In my 5 minutes, I reflected about courage across my own lineage of strong women, who lived through a liberated Romania and the Soviet Russia.
If I were to ask my great-grandmothers what courage meant to them when they were my age, they would probably tell me about the wives of the decembrist revolutionaries (the intellectuals that rose against the new reign in Imperial Russia), who followed their husbands to Siberia, leaving friends and riches behind.
When I asked my mother what courage meant to her when she was young, she told me about a notion of courage that was ideologised, born out of a discourse about collective sacrifice for the better of the Union and its people.
Right after I was born, this collective courage at the fringes of USSR led to its fall. People were going out in the streets, families with children, fighting for all the good things like freedom and independence. The goal was achieved, and by the time I grew up, collective courage was lost.

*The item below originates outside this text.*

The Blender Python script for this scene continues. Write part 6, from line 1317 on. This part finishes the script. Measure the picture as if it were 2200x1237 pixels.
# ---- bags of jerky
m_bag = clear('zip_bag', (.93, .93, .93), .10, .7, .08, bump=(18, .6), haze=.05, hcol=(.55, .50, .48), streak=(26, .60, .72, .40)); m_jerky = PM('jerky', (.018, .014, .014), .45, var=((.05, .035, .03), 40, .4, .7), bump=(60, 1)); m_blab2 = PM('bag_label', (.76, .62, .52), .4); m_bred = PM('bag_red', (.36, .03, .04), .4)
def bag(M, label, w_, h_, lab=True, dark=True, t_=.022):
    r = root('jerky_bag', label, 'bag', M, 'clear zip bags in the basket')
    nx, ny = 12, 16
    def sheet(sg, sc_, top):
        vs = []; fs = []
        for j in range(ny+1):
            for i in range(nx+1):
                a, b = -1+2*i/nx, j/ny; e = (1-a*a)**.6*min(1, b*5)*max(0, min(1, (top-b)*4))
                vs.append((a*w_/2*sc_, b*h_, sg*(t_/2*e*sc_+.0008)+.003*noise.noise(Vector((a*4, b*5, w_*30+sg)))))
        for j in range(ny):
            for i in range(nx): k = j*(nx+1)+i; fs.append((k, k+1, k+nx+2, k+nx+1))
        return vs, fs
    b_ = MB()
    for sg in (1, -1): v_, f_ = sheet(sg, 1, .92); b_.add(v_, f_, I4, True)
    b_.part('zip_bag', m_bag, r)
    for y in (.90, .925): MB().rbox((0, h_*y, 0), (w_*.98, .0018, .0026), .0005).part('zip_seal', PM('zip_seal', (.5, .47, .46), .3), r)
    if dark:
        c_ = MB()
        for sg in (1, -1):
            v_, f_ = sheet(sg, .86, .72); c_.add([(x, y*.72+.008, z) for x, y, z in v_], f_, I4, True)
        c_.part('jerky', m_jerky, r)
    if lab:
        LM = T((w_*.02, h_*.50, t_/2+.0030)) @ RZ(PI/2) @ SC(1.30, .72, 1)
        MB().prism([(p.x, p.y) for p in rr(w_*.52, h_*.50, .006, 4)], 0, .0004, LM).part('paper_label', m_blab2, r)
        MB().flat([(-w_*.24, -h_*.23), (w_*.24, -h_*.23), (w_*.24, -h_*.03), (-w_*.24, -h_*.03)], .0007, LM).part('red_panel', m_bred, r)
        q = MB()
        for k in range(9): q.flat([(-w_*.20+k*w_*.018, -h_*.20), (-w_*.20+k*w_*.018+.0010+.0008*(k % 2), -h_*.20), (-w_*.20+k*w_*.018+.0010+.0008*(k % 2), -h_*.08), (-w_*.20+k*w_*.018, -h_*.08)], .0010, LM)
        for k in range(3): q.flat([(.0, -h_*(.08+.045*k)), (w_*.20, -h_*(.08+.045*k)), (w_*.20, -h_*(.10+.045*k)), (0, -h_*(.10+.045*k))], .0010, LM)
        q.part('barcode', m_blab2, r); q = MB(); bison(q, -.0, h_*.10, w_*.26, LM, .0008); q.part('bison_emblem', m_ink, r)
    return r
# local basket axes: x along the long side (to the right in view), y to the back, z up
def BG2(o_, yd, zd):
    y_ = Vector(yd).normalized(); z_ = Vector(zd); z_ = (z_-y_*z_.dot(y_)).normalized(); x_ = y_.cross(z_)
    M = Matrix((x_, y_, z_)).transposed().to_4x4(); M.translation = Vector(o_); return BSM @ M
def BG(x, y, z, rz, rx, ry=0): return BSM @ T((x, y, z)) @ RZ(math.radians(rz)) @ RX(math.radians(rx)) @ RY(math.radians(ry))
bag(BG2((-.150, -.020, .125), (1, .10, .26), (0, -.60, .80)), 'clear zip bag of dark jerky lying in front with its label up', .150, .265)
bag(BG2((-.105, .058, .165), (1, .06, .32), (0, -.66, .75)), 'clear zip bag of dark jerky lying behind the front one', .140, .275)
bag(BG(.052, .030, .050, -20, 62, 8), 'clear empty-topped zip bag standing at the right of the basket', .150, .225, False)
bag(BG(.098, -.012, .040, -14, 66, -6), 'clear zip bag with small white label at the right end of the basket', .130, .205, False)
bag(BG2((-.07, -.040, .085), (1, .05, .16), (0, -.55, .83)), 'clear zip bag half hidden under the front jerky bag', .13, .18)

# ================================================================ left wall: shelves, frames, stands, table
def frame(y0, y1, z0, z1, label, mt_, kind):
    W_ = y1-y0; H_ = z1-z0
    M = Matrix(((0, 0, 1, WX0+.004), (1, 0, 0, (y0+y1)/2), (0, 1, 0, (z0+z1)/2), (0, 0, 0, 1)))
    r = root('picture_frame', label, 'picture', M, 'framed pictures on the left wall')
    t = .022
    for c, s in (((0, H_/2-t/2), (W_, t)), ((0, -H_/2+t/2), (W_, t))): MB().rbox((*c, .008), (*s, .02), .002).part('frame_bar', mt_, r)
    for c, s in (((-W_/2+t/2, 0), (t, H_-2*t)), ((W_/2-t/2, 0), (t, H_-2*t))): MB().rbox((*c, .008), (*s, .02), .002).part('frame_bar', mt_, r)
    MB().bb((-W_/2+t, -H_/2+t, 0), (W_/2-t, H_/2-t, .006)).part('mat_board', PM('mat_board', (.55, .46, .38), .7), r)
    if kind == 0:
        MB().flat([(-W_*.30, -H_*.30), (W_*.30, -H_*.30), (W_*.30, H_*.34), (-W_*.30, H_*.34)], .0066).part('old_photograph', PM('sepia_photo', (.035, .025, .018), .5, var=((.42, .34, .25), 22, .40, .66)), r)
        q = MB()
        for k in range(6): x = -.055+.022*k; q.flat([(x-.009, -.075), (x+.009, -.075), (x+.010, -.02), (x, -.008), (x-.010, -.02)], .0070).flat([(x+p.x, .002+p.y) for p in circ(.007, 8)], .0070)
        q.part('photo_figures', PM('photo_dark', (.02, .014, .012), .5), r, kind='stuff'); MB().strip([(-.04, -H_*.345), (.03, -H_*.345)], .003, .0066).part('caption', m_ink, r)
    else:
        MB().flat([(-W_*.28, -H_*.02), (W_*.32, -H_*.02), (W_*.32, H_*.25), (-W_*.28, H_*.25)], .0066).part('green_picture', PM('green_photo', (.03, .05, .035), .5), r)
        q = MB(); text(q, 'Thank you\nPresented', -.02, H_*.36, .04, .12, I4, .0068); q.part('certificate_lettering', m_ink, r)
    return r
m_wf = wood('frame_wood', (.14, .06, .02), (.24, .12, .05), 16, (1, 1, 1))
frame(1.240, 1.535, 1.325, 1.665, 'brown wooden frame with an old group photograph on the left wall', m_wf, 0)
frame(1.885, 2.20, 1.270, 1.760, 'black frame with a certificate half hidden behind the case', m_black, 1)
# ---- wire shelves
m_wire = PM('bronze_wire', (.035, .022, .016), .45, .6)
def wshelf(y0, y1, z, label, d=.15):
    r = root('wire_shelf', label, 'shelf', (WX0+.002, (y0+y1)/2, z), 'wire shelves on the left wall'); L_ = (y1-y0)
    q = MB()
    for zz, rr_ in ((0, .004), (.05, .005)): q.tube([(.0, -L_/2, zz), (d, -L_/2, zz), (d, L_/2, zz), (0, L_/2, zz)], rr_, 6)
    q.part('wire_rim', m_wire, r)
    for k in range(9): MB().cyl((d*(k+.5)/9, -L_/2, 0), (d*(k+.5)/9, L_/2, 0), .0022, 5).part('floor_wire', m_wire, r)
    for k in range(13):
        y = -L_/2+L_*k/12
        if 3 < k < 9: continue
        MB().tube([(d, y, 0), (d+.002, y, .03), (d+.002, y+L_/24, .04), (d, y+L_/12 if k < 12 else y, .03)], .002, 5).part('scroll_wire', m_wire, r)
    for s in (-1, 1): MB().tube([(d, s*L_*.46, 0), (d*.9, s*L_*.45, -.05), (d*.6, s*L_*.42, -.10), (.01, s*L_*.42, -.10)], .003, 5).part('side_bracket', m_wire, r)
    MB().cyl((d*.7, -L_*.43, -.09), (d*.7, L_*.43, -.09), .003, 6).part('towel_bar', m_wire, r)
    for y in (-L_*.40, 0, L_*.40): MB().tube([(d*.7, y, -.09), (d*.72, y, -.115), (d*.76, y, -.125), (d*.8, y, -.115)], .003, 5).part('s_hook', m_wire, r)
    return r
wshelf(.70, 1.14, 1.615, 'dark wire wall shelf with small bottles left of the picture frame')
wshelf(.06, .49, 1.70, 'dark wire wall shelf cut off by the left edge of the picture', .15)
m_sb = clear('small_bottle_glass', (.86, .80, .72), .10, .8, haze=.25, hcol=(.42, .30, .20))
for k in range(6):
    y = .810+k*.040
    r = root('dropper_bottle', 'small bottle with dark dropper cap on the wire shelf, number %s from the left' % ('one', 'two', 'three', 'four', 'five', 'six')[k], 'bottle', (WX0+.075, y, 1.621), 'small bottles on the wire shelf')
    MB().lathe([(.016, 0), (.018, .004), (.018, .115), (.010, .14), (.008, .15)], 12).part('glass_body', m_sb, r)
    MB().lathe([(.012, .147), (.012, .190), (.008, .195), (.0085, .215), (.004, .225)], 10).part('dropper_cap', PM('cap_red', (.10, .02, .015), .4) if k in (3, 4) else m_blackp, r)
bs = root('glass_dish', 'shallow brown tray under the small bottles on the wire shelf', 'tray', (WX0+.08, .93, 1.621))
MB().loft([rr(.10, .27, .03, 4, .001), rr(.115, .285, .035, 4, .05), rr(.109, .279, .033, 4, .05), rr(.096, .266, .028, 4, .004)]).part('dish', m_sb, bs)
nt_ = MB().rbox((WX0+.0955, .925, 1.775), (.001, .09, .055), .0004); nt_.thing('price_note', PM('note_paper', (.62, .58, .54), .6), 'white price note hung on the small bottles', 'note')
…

Everyone was fighting for their own survival. Courage became an individual’s sacrifice, leaving their family and all their support network behind to work and make some money in the West. This brought more than 30% of GDP in remittances, but destroyed the sacred bondage, fulfillment and richness that family life could bring.
I was one of the many that summoned the courage to leave, but I was blessed and lucky to be welcomed by the UWC family first, then an amasing liberal arts college in the US, and now a beautiful network of friends in London, which is growing even further since I joined the AllBright.
I will leave you with two conclusions, and a question that I am still struggling to answer:
- Over time and space, I believe that societies encourage two approaches to being courageous: individual vs collective. And throughout Imperial Russia, Soviet Union and the now independent republics the transition was visible.
- At the individual level, and in the moment, we may look courageous to others, while we ourselves don’t even think so because we are utterly oblivious to our own limitations and those of the external environment that may stop us from succeeding. This is exactly what I felt like when I left Moldova to pursue my studies in more challenging environments.
- The last thing that really bugs me is that there is no such thing as good or bad courage, yet. But should there be? Should we make that difference?